Examine the material below and count the lines that hold the word "simple". Report only the number.

» **GIVEN DATA**
— begin —

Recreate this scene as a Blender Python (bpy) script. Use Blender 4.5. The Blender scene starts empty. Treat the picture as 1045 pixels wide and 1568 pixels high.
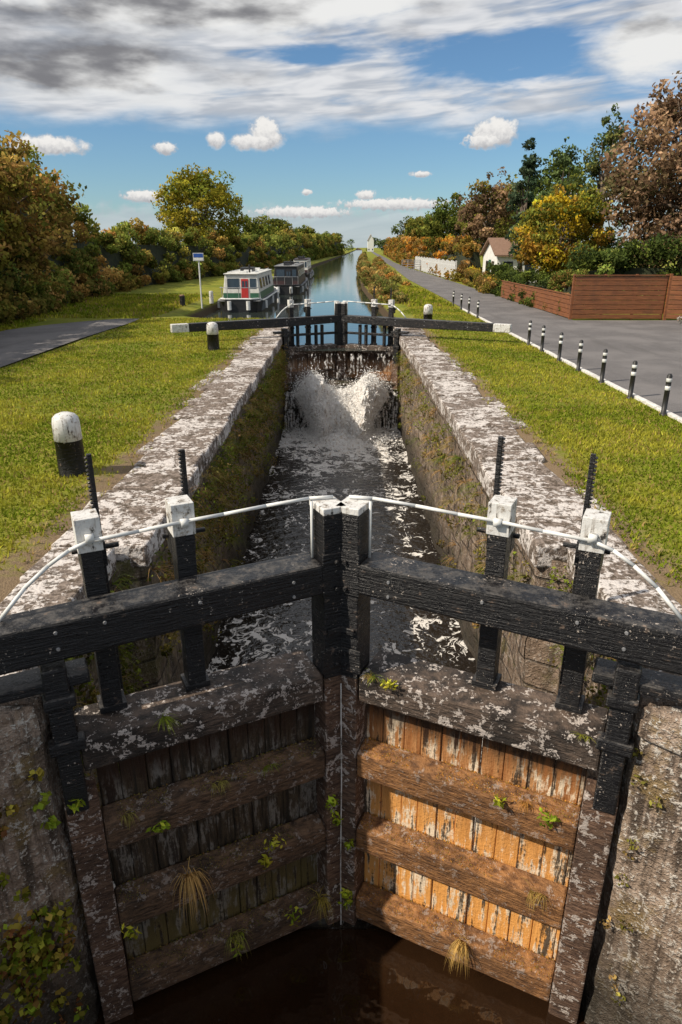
import bpy, bmesh, math, random
import numpy as np
from mathutils import Vector, Matrix, noise
random.seed(7); RNG=np.random.default_rng(7)
sc=bpy.context.scene
R=math.radians
# ---------------------------------------------------------------- node helper
class T:
    def __init__(s,nt): s.n=nt.nodes; s.l=nt.links
    def node(s,typ,ins=None,**props):
        n=s.n.new(typ)
        for k,v in props.items(): setattr(n,k,v)
        if ins:
            for k,v in ins.items():
                k2=n.inputs[k]
                if isinstance(v,bpy.types.NodeSocket): s.l.new(v,k2)
                else: k2.default_value=v
        return n
    def m(s,op,a,b=0.0,c=None,clamp=False):
        ins={0:a,1:b}
        if c is not None: ins[2]=c
        return s.node('ShaderNodeMath',ins,operation=op,use_clamp=clamp).outputs[0]
    def mix(s,f,a,b):
        def c(v): return (*v,1.0) if isinstance(v,tuple) and len(v)==3 else v
        return s.node('ShaderNodeMix',{0:f,6:c(a),7:c(b)},data_type='RGBA').outputs[2]
    def noise(s,vec,scale,detail=4,rough=.5,dist=0.0,out=0):
        return s.node('ShaderNodeTexNoise',{'Vector':vec,'Scale':scale,'Detail':detail,'Roughness':rough,'Distortion':dist}).outputs[out]
    def ramp(s,f,lo,hi,a=0.0,b=1.0):
        return s.node('ShaderNodeMapRange',{0:f,1:lo,2:hi,3:a,4:b},interpolation_type='SMOOTHSTEP').outputs[0]
    def lin(s,f,lo,hi,a=0.0,b=1.0):
        return s.node('ShaderNodeMapRange',{0:f,1:lo,2:hi,3:a,4:b}).outputs[0]
    def pos(s): return s.node('ShaderNodeNewGeometry').outputs['Position']
    def mul(s,v,t): return s.node('ShaderNodeVectorMath',{0:v,1:t},operation='MULTIPLY').outputs[0]
    def sep(s,v):
        n=s.node('ShaderNodeSeparateXYZ',{0:v}); return n.outputs[0],n.outputs[1],n.outputs[2]
    def bump(s,h,strength,dist=.02):
        return s.node('ShaderNodeBump',{'Height':h,'Strength':strength,'Distance':dist}).outputs[0]
def material(name,fn):
    m=bpy.data.materials.new(name); m.use_nodes=True
    t=T(m.node_tree); b=m.node_tree.nodes['Principled BSDF']
    fn(t,b); return m
def setb(t,b,**k):
    names={'col':'Base Color','rough':'Roughness','nrm':'Normal','metal':'Metallic','spec':'Specular IOR Level','alpha':'Alpha'}
    for a,v in k.items():
        s=b.inputs[names[a]]
        if isinstance(v,bpy.types.NodeSocket): t.l.new(v,s)
        else: s.default_value=(*v,1.0) if isinstance(v,tuple) and len(v)==3 else v
def simple(name,col,rough=.6,var=.25,scale=6,metal=0.0,bs=.15):
    def f(t,b):
        p=t.pos(); n=t.noise(p,scale,3,.65)
        k=t.ramp(n,.3,.7)
        c=t.mix(k,tuple(x*(1-var) for x in col),tuple(min(1,x*(1+var)) for x in col))
        setb(t,b,col=c,rough=rough,metal=metal,nrm=t.bump(n,bs,.02))
    return material(name,f)
# ---------------------------------------------------------------- materials
def f_ground(t,b):
    p=t.pos(); x,y,z=t.sep(p)
    n=t.noise(p,.35,3,.6); n2=t.noise(p,3.2,4,.7); n3=t.noise(p,45,2,.7)
    c=t.mix(t.ramp(n,.35,.65),(.14,.175,.015),(.27,.26,.033))
    c=t.mix(t.ramp(n2,.38,.72,0,.8),c,(.10,.125,.015))
    c=t.mix(t.ramp(n3,.4,.7,0,.7),c,(.26,.245,.055))
    ax=t.m('ABSOLUTE',x)
    edge=t.m('ADD',ax,t.m('MULTIPLY',t.m('SUBTRACT',n2,.5),1.3))
    near=t.m('MULTIPLY',t.ramp(edge,3.72,3.35),t.ramp(y,36,30))
    c=t.mix(near,c,t.mix(n3,(.12,.08,.045),(.30,.22,.14)))
    pe=t.m('MULTIPLY',t.ramp(t.m('ABSOLUTE',t.m('ADD',x,9.0)),.9,.1),t.ramp(n2,.45,.62))
    c=t.mix(t.m('MULTIPLY',pe,.6),c,(.2,.15,.07))
    c=t.mix(t.ramp(z,-.1,-.3),c,(.07,.05,.03))
    setb(t,b,col=c,rough=.9,spec=.1,nrm=t.bump(n3,.6,.04))
M_ground=material('grass_ground',f_ground)
def f_leaf(t,b,tr=.35):
    a=t.node('ShaderNodeAttribute',attribute_name='Col').outputs['Color']
    d=t.node('ShaderNodeBsdfDiffuse',{'Color':a}).outputs[0]
    h=t.node('ShaderNodeBsdfTranslucent',{'Color':a}).outputs[0]
    mx=t.node('ShaderNodeMixShader',{0:tr,1:d,2:h}).outputs[0]
    t.l.new(mx,t.n['Material Output'].inputs[0])
M_leaf=material('foliage',f_leaf)
M_bark=simple('bark',(.12,.09,.065),.9,.4,12,bs=.5)
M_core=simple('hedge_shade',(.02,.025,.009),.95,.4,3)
def f_asph(t,b):
    p=t.pos(); n=t.noise(p,60,2,.8); n2=t.noise(p,.5,4,.6); n3=t.noise(t.mul(p,(1,.12,1)),1.6,3,.6)
    c=t.mix(t.ramp(n,.3,.7),(.08,.075,.076),(.19,.178,.175))
    c=t.mix(t.ramp(n2,.42,.62,0,.5),c,(.22,.205,.20)); c=t.mix(t.ramp(n3,.55,.7,0,.4),c,(.09,.084,.08))
    setb(t,b,col=c,rough=.85,spec=.25,nrm=t.bump(n,.4,.01))
M_asph=material('asphalt',f_asph)
def f_coping(t,b):
    p=t.pos(); n=t.noise(p,5.5,5,.75,.4); n2=t.noise(p,20,3,.7); n3=t.noise(p,.9,3,.6)
    stone=t.mix(t.ramp(n2,.3,.7),(.10,.078,.063),(.30,.24,.20))
    w=t.m('ADD',n,t.m('MULTIPLY',t.m('SUBTRACT',n3,.5),.7))
    w=t.m('ADD',w,t.m('MULTIPLY',t.m('SUBTRACT',n2,.5),.45))
    c=t.mix(t.ramp(w,.49,.56),stone,t.mix(n2,(.48,.43,.40),(.74,.69,.65)))
    c=t.mix(t.ramp(t.noise(p,7.5,5,.75),.52,.61,0,.85),c,(.065,.047,.03))
    setb(t,b,col=c,rough=.85,spec=.2,nrm=t.bump(t.m('ADD',n2,n),.7,.03))
M_cop=material('painted_coping_stone',f_coping)
def wallmat(name,a,bcol,green,white,joint):
    def f(t,b):
        p=t.pos(); x,y,z=t.sep(p)
        n=t.noise(p,4.5,5,.75); st=t.noise(t.mul(p,(5,5,.45)),1.8,4,.7); n3=t.noise(p,24,3,.75)
        c=t.mix(t.ramp(n,.32,.68),a,bcol)
        c=t.mix(t.ramp(st,.42,.62,0,.85),c,tuple(q*.22 for q in a))
        c=t.mix(t.ramp(t.noise(p,2.2,4,.7),.52,.64,0,.75),c,green)
        c=t.mix(t.m('MULTIPLY',t.ramp(t.m('ADD',n3,t.m('MULTIPLY',n,.5)),.80,.88),white),c,(.56,.51,.45))
        h=t.m('ADD',n,n3)
        if joint>0:
            d=t.mul(t.noise(p,2,2,.5,out=1),(.12,.12,.12)); q=t.node('ShaderNodeVectorMath',{0:p,1:d},operation='ADD').outputs[0]; qx,qy,qz=t.sep(q)
            v=t.node('ShaderNodeCombineXYZ',{0:qy,1:qz,2:0.0}).outputs[0]
            br=t.node('ShaderNodeTexBrick',{'Vector':v,'Scale':1.0,'Mortar Size':.022,'Mortar Smooth':.6,'Brick Width':.85,'Row Height':.36,'Color1':(0,0,0,1),'Color2':(1,1,1,1)})
            c=t.mix(t.m('MULTIPLY',br.outputs['Fac'],joint),c,(.03,.024,.018)); h=t.m('SUBTRACT',h,t.m('MULTIPLY',br.outputs['Fac'],.6))
            c=t.mix(t.m('MULTIPLY',t.sep(br.outputs['Color'])[0],.25),c,tuple(q*.6 for q in bcol))
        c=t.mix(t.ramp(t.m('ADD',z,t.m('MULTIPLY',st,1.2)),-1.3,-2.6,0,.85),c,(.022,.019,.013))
        setb(t,b,col=c,rough=.7,spec=.35,nrm=t.bump(h,1.0,.05))
    return material(name,f)
M_wallL=wallmat('mossy_stone',(.13,.10,.065),(.30,.225,.15),(.11,.11,.027),.3,.7)
M_wallR=wallmat('weathered_stone',(.18,.125,.085),(.38,.28,.21),(.11,.09,.03),.5,.6)
M_wallN=wallmat('lichen_stone',(.22,.155,.11),(.48,.37,.29),(.22,.15,.06),1.0,0)
def f_black(t,b):
    p=t.pos(); n=t.noise(p,9,4,.7); g=t.noise(t.mul(p,(2,2,26)),2.2,4,.7); n2=t.noise(p,38,3,.7); n3=t.noise(p,3,3,.6)
    c=t.mix(g,(.003,.003,.004),(.014,.013,.014))
    up=t.ramp(t.sep(t.node('ShaderNodeNewGeometry').outputs['True Normal'])[2],.5,.9)
    c=t.mix(t.m('MULTIPLY',up,t.ramp(t.m('ADD',n,t.m('MULTIPLY',n2,.4)),.60,.82,0,.8)),c,(.085,.078,.072))
    c=t.mix(t.ramp(t.m('ADD',n2,t.m('MULTIPLY',n3,.5)),.925,.975),c,(.42,.36,.31))
    c=t.mix(t.ramp(t.m('ADD',n,t.m('MULTIPLY',g,.5)),.87,.98,0,.85),c,(.17,.12,.09))
    setb(t,b,col=c,rough=t.lin(n,.3,.7,.2,.6),spec=.4,nrm=t.bump(t.m('ADD',g,t.m('MULTIPLY',n2,.3)),.8,.025))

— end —

» **REPLY**
3